[start]

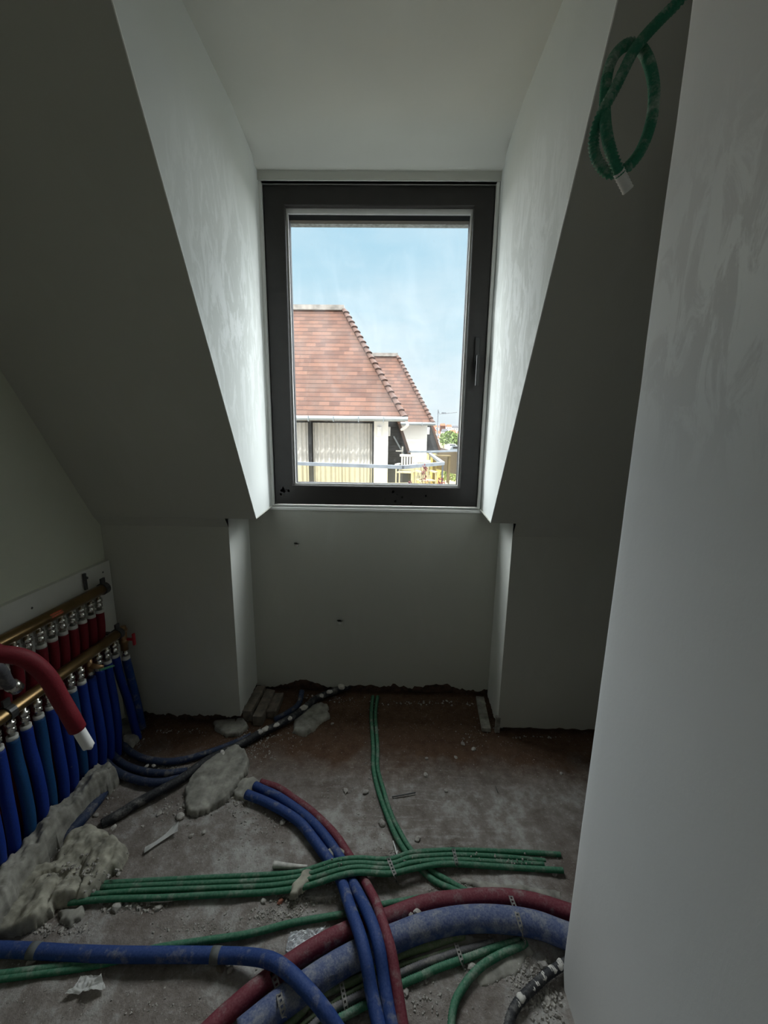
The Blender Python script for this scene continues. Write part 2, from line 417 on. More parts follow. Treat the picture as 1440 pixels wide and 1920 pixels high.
# knee walls left and right of the niche, ragged along the floor
def ragged_wall(bm, p0, p1, ztop, zb, amp, seed, n=70, thick=(0, 0.03, 0), tops=None):
    """wall sheet whose lower edge is broken off unevenly, with its thickness showing"""
    p0 = Vector(p0); p1 = Vector(p1); f, bk, fb = [], [], []
    for i in range(n+1):
        u = i/n; p = p0.lerp(p1, u)
        z = zb + amp*(noise.noise(Vector((u*7+seed, seed, 0)))+0.5*noise.noise(Vector((u*31, seed, 2)))+0.3*noise.noise(Vector((u*90, seed, 5))))
        zt = ztop if tops is None else tops[0]+(tops[1]-tops[0])*u
        f.append((bm.verts.new((p.x, p.y, zt)), bm.verts.new((p.x, p.y, z))))
        bk.append(bm.verts.new((p.x+thick[0], p.y+thick[1], z+0.004)))
        fb.append(bm.verts.new((p.x+thick[0], p.y+thick[1], -0.06)))
    for i in range(n):
        bm.faces.new([f[i][0], f[i+1][0], f[i+1][1], f[i][1]])
        bm.faces.new([f[i][1], f[i+1][1], bk[i+1], bk[i]])
        fc = bm.faces.new([bk[i], bk[i+1], fb[i+1], fb[i]]); fc.material_index = 1
M['rubble_wall'] = flat('bare brown masonry at the wall foot', (0.085, 0.05, 0.035), rough=0.95, var=0.5, nscale=30, bump=0.6)
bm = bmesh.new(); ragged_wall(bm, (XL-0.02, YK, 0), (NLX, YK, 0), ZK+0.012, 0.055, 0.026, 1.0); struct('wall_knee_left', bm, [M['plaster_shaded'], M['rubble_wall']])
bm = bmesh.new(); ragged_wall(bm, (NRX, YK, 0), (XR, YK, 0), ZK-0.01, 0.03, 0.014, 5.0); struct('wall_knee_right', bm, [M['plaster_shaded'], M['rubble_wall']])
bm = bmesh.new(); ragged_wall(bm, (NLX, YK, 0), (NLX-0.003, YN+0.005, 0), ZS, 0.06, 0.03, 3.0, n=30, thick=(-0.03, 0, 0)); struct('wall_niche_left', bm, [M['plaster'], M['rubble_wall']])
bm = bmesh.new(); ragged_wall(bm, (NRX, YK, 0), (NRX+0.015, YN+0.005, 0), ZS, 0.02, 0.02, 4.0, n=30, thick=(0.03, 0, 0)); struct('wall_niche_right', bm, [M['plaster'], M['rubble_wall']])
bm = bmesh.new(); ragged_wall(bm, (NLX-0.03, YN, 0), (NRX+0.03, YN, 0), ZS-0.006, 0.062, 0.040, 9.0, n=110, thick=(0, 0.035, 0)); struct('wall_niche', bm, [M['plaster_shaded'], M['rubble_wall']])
# soffits that close the top of the niche beside the dormer
bm = bmesh.new()
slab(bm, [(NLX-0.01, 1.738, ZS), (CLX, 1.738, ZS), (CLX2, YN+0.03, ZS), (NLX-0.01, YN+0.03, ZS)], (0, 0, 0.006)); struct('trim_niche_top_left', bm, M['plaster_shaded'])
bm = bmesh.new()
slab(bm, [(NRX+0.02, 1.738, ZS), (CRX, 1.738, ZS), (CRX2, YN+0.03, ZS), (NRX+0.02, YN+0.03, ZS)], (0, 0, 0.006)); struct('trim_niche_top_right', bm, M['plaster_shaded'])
# roof slope left and right of the dormer
def slope_y(z): return 1.738 - (z-ZS)*(1.738-1.013)/(2.42-ZS)
def slope(bm, x0, x1, xc, inner_left):
    # upper field from the sill height to the ceiling, and the foot down to the knee wall
    yt = slope_y(ZC)
    sheet(bm, (x0, 1.738, ZS), (x1, 1.738, ZS), (x1, yt, ZC), (x0, yt, ZC), 24, 24, 0.003, 2.0, 4)
    a, b_ = (x0, xc) if inner_left else (xc, x1)
    zk = ZK+0.012 if inner_left else ZK-0.01
    poly(bm, [(a, YK, zk), (b_, YK, zk), (b_, 1.738, ZS), (a, 1.738, ZS)])
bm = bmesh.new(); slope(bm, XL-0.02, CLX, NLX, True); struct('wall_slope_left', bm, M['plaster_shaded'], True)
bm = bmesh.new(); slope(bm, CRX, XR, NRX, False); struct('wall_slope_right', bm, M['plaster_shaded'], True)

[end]

• What you need to do
Could you repeat all of the material exactly? Pictures should not be copied.

• Response to the task
The Blender Python script for this scene continues. Write part 2, from line 417 on. More parts follow. Treat the picture as 1440 pixels wide and 1920 pixels high.
# knee walls left and right of the niche, ragged along the floor
def ragged_wall(bm, p0, p1, ztop, zb, amp, seed, n=70, thick=(0, 0.03, 0), tops=None):
    """wall sheet whose lower edge is broken off unevenly, with its thickness showing"""
    p0 = Vector(p0); p1 = Vector(p1); f, bk, fb = [], [], []
    for i in range(n+1):
        u = i/n; p = p0.lerp(p1, u)
        z = zb + amp*(noise.noise(Vector((u*7+seed, seed, 0)))+0.5*noise.noise(Vector((u*31, seed, 2)))+0.3*noise.noise(Vector((u*90, seed, 5))))
        zt = ztop if tops is None else tops[0]+(tops[1]-tops[0])*u
        f.append((bm.verts.new((p.x, p.y, zt)), bm.verts.new((p.x, p.y, z))))
        bk.append(bm.verts.new((p.x+thick[0], p.y+thick[1], z+0.004)))
        fb.append(bm.verts.new((p.x+thick[0], p.y+thick[1], -0.06)))
    for i in range(n):
        bm.faces.new([f[i][0], f[i+1][0], f[i+1][1], f[i][1]])
        bm.faces.new([f[i][1], f[i+1][1], bk[i+1], bk[i]])
        fc = bm.faces.new([bk[i], bk[i+1], fb[i+1], fb[i]]); fc.material_index = 1
M['rubble_wall'] = flat('bare brown masonry at the wall foot', (0.085, 0.05, 0.035), rough=0.95, var=0.5, nscale=30, bump=0.6)
bm = bmesh.new(); ragged_wall(bm, (XL-0.02, YK, 0), (NLX, YK, 0), ZK+0.012, 0.055, 0.026, 1.0); struct('wall_knee_left', bm, [M['plaster_shaded'], M['rubble_wall']])
bm = bmesh.new(); ragged_wall(bm, (NRX, YK, 0), (XR, YK, 0), ZK-0.01, 0.03, 0.014, 5.0); struct('wall_knee_right', bm, [M['plaster_shaded'], M['rubble_wall']])
bm = bmesh.new(); ragged_wall(bm, (NLX, YK, 0), (NLX-0.003, YN+0.005, 0), ZS, 0.06, 0.03, 3.0, n=30, thick=(-0.03, 0, 0)); struct('wall_niche_left', bm, [M['plaster'], M['rubble_wall']])
bm = bmesh.new(); ragged_wall(bm, (NRX, YK, 0), (NRX+0.015, YN+0.005, 0), ZS, 0.02, 0.02, 4.0, n=30, thick=(0.03, 0, 0)); struct('wall_niche_right', bm, [M['plaster'], M['rubble_wall']])
bm = bmesh.new(); ragged_wall(bm, (NLX-0.03, YN, 0), (NRX+0.03, YN, 0), ZS-0.006, 0.062, 0.040, 9.0, n=110, thick=(0, 0.035, 0)); struct('wall_niche', bm, [M['plaster_shaded'], M['rubble_wall']])
# soffits that close the top of the niche beside the dormer
bm = bmesh.new()
slab(bm, [(NLX-0.01, 1.738, ZS), (CLX, 1.738, ZS), (CLX2, YN+0.03, ZS), (NLX-0.01, YN+0.03, ZS)], (0, 0, 0.006)); struct('trim_niche_top_left', bm, M['plaster_shaded'])
bm = bmesh.new()
slab(bm, [(NRX+0.02, 1.738, ZS), (CRX, 1.738, ZS), (CRX2, YN+0.03, ZS), (NRX+0.02, YN+0.03, ZS)], (0, 0, 0.006)); struct('trim_niche_top_right', bm, M['plaster_shaded'])
# roof slope left and right of the dormer
def slope_y(z): return 1.738 - (z-ZS)*(1.738-1.013)/(2.42-ZS)
def slope(bm, x0, x1, xc, inner_left):
    # upper field from the sill height to the ceiling, and the foot down to the knee wall
    yt = slope_y(ZC)
    sheet(bm, (x0, 1.738, ZS), (x1, 1.738, ZS), (x1, yt, ZC), (x0, yt, ZC), 24, 24, 0.003, 2.0, 4)
    a, b_ = (x0, xc) if inner_left else (xc, x1)
    zk = ZK+0.012 if inner_left else ZK-0.01
    poly(bm, [(a, YK, zk), (b_, YK, zk), (b_, 1.738, ZS), (a, 1.738, ZS)])
bm = bmesh.new(); slope(bm, XL-0.02, CLX, NLX, True); struct('wall_slope_left', bm, M['plaster_shaded'], True)
bm = bmesh.new(); slope(bm, CRX, XR, NRX, False); struct('wall_slope_right', bm, M['plaster_shaded'], True)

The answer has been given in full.